Un autre « secteur » dynamique semble être l’irruption inattendue d’Eric Zemmour et de son parti Reconquête.
On se trouve avec Zemmour aux antipodes du social-progressisme, que j’appelle national-conservatisme. Deux projets antagonistes émergent clairement. L’un fait la part belle aux travailleurs salariés, aux services publics et à une forme d’universalisme laïque et républicain. L’autre laboure d’abord au sein des CSP+, des entreprises, et appelle au retour d’une France mythifiée, rurale, catholique avec un « roi républicain » à sa tête.
Il n’est pas interdit de penser que nous aurons à terme 3 projets en débat au cours de la présidentielle : le projet macronien libéral-progressiste, dans la continuité de ce qui a été fait depuis 2017 ; le projet zemmourien, national-conservateur teinté d’autoritarisme, et, peut-être la surprise de cette année, le projet rousselien, social-progressiste, cherchant à réinventer le contrat social au service d’un intérêt général à redéfinir selon des processus démocratiques innovants.
Et Marine Le Pen ? Finaliste de l’élection 2017, elle semble plutôt bien placée pour être de nouveau au second tour, non ?
Marine Le Pen (comme Jean-Luc Mélenchon) incarnent des populismes en perte de vitesse. M. Mélenchon plafonne à 12% d’intention de votes et a perdu tout un électoral qui a cru en lui en 2017 mais ne se reconnaît plus dans son tournant populiste. L’absence du Parti communiste, qui était à ses côtés en 2017, n’est pas sans incidence, notamment dans sa quête de parrainages et la présence militante dans les territoires.
Concernant Marine Le Pen, sa démarche de dédiabolisation entamée il y a près de 10 ans a provoqué un effet collatéral non prévu : l’émergence d’un courant national-conservateur incarné par Zemmour qui attire tous les cadres et les militants attachés à la souveraineté.

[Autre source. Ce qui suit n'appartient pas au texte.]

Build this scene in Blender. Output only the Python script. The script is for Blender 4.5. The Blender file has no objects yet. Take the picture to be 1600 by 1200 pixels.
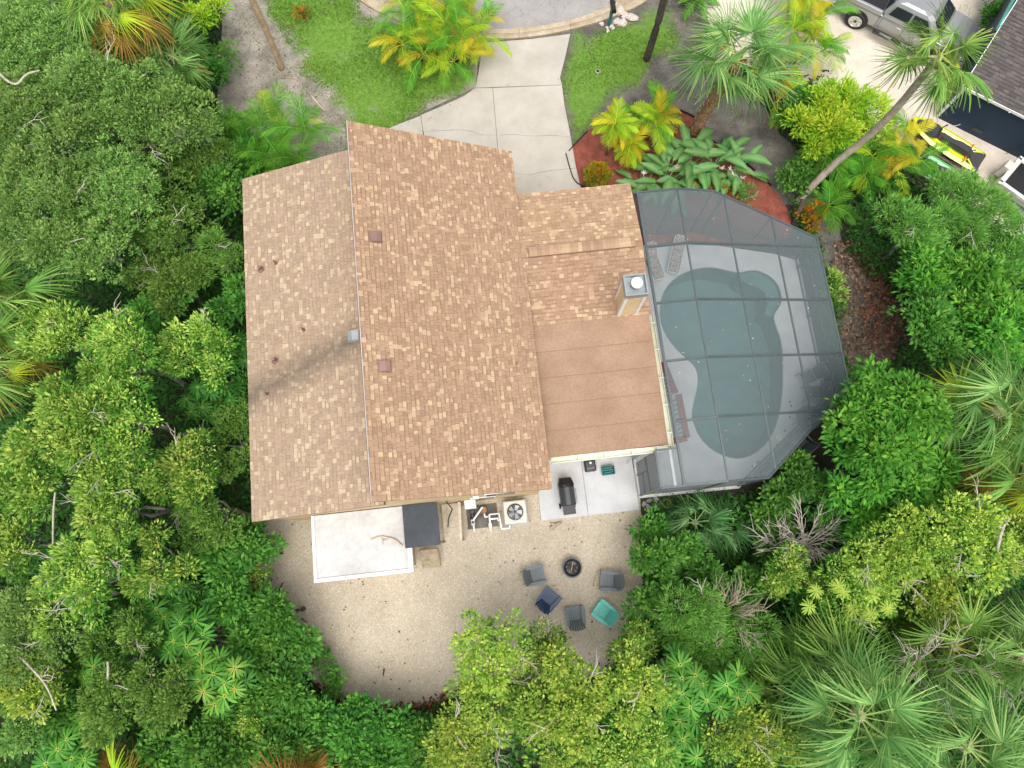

Ils n’ont pas apprécié les atermoiements et les changements de position de Mme Le Pen sur des sujets régaliens comme l’euro, ou l’appartenance à l’OTAN.
En ce sens, sa stratégie national-populiste se révèle un peu plus chaque jour comme un échec. Elle le sait, comme elle a compris que 2022 serait sa dernière chance d’accéder à la magistrature suprême, ce qui pour l’heure s’avère improbable.